A única oposição possível é a liberal?
Na primeira metade da década de 80, quando a esquerda radical tomou conta do partido trabalhista, vários social-democratas moderados bateram com a porta e criaram o SDP, que está na base dos actuais Liberais Democratas. Roy Hattersley pertencia ao grupo social-democrata do "Labour" mas optou por ficar a defender a moderação. Hoje, perante a estratégia centrista de Blair, Hattersley e outros social-democratas reconhecem com alguma ironia que, no espaço de uma década, passaram de «direitistas» a «velhos esquerdistas», sem terem saído da mesma posição ideológica. Foi assim que, muito naturalmente, os Liberais Democratas apareceram nos últimos anos à esquerda dos trabalhistas no espectro partidário britânico.
Vem isto tudo a propósito da manifesta crise de identidade que o PSD atravessa. Pacheco Pereira costuma dizer que o PSD ocupou em Portugal o espaço que o PSOE de Felipe Gonzalez ocupou em Espanha: de acordo com esta teoria, o PSD teria uma espécie de monopólio da representação do reformismo centrista entre nós. É verdade que o PS se foi aproximando desse espaço, mas convenhamos que, com Guterres, houve centrismo a mais e reformismo a menos. Subitamente, em quinze meses de governo Sócrates, tudo mudou. O PSD já não tem o monopólio do reformismo. Pior: começa a ficar claro que verdadeiramente nunca teve.

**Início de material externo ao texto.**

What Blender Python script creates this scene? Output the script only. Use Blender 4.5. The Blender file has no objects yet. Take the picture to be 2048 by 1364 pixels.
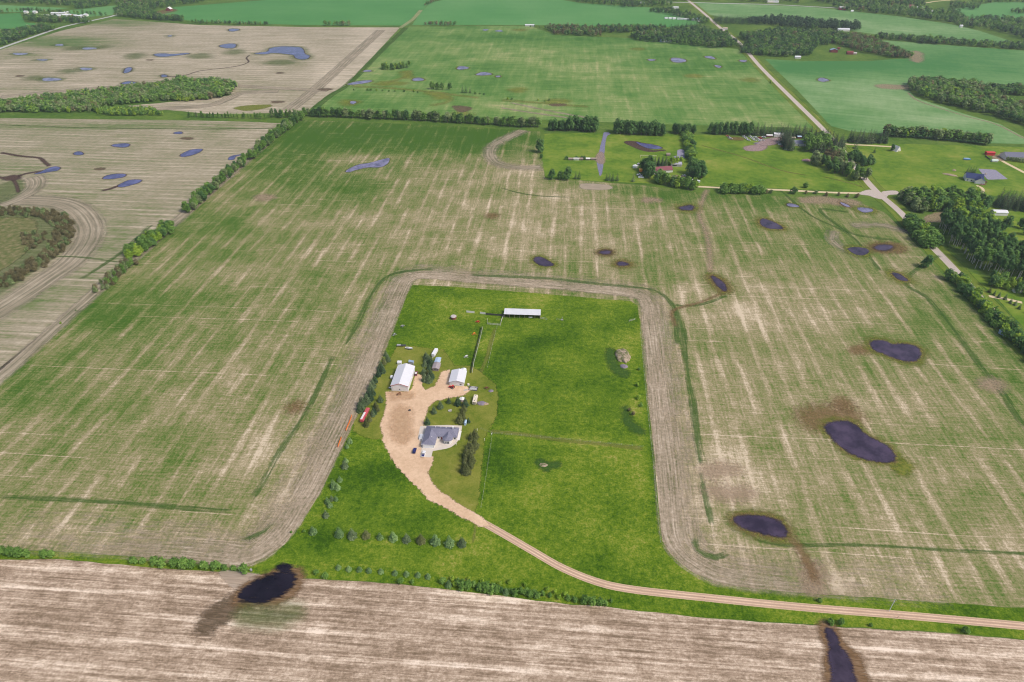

Confrontado com este problema de demarcação política, o PSD, sem grandes raízes ideológicas e a actuar num país que preza o papel do Estado, podia seguir a estratégia «social» dos liberais democratas ou seguir, simplesmente, o que sempre foi a tradição da direita europeia: politicamente autoritária e muito desconfiada da economia de mercado. Era o caminho eleitoralmente mais fácil. Mas, honra lhe seja feita, não é esse o caminho de Marques Mendes. Mendes parece concordar com a última tese de Pacheco Pereira: a única alternativa ao PS é mais liberalismo. Ainda ontem, no Estado da Nação, o líder do PSD defendeu a privatização dos transportes e da segurança social. Mendes chegou mesmo a classificar o actual governo de «conservador». É verdade, e ainda bem, que este não é um governo puramente liberal. Mas duvido que, para além de Pacheco Pereira e José Manuel Fernandes, algum português queira mais liberalismo económico. Segundo as sondagens, eleitorado olha para este governo como um governo competente e reformista. Que «está a fazer o que é preciso» para salvar um modelo minimamente digno de vida em sociedade. Mesmo que daqui a três anos o défice, o crescimento e o emprego estejam mais ou menos na mesma, os portugueses dificilmente optarão por uma alternativa que seja vista como «mais do mesmo» ou que ponha em causa aquilo que para a maioria deles é inegociável: os serviços públicos e o Estado social.